All her looks, on- and off-screen, remain timeless. Here are some by-the-item suggestions for how to dip into her closet, inhabit her vibe and pay tribute to her freedom of spirit.

Bowler Hats
Keaton’s most signature style element, the bowler hats she wore in Annie Hall, were likely found second-hand. Today’s vintage stockpiles of old-school men’s hats are most likely depleted. Look, Amazon is chock full of knockoffs but low-quality felt feels like a sorry tribute to a fashion icon. Splurge instead on a real piece of head art. Toronto has David Dunkley Fine Millinery, a place to find everything handmade, including men’s classic shapes and custom.
For an online option, try old faithful (since 1932!) Montreal hatters Henri Henri.

Great Big Belts
The best way to wrangle oversized men’s jackets (and women’s styles have been trending oversized for several seasons now) is to cinch them with a great big belt. Keaton toyed with proportion by using belts to exaggerate her many layers of clothing. This bridle style by Canadian belt company Brave adds interest with a silver hooped buckle.

Vests
Of course, you can find many random men’s vests on the thrift market but spending a bit gives your look grown-up polish. The Canadian suiting masters, Smythe, have a terrific long black waistcoat in store right now. You can also cruise the racks at Zara for sleek, modern options.

Turtlenecks
Turtlenecks are an often forgotten basic wardrobe layering piece, perfect for Canadian winters. But since they can get worn out and baggy easily, it’s an item we need to restock. Hence, save your cash for great shirting, and grab an easy ribbed option, like these ones at Old Navy and Uniqlo.

Menswear-Style Shirts
The best borrowed-from-the-boys (but fit-for-a-woman’s-body) shirting will always be from Kim Newport Mimran’s Pink Tartan. These are solid, eternal basics to invest in. Here is a fun option from this season in honour of Keaton, with adorable retro ric-rac black trim on classic white.

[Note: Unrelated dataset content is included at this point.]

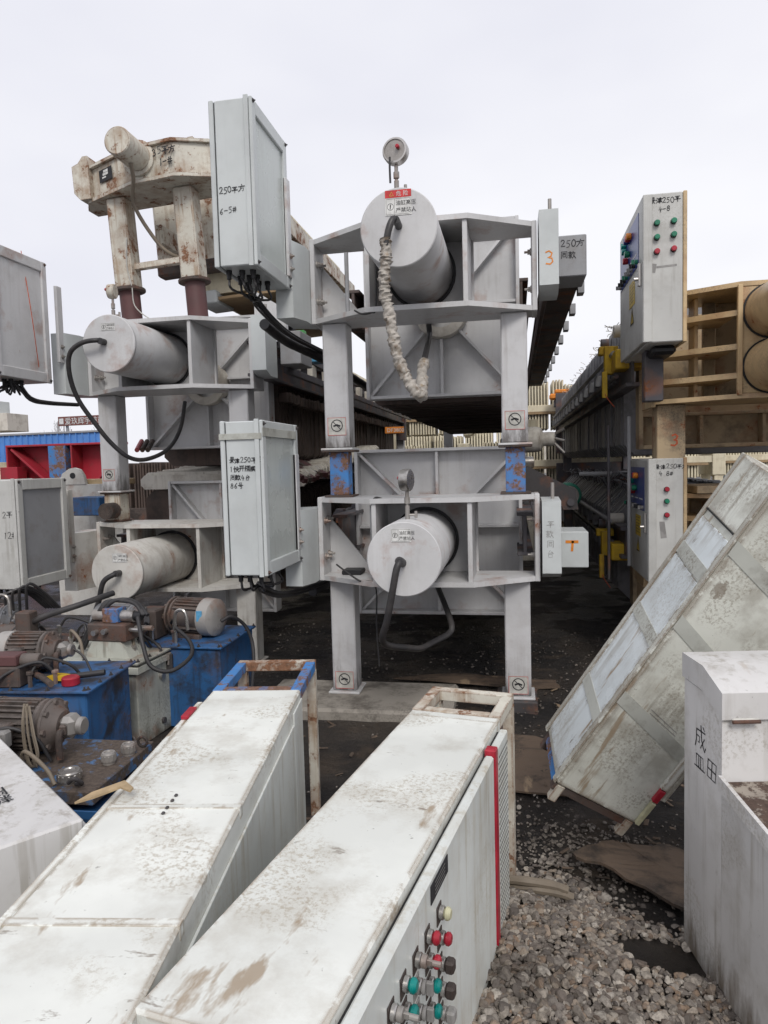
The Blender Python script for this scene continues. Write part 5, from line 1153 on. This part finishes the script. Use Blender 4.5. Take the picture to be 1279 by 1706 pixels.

Loads of Pearls, Piles of Crosses
Now here is where the flea market finds really come into play. Yes, you could get a great basic (and surprisingly affordable) Tiffany trio of long necklaces as the base for the neckfull of pearls that was Keaton’s signature embellishment. But the right move would be to mix in found costume strands to bulk it up. There are loads of fun options on Etsy, too. As to silver crosses (again, Keaton wore multiples on long chains), these look best when they are a real mix of styles, some found, some new.
Reflecting on the impact of Diane Keaton on our attitude and style, we have a lot of gratitude for the paths she opened up for self-exploration and self-expression. Adopting a few of her favourite things and incorporating them into our wardrobe rotation seems like a fitting way to keep her fierce independent spirit alive.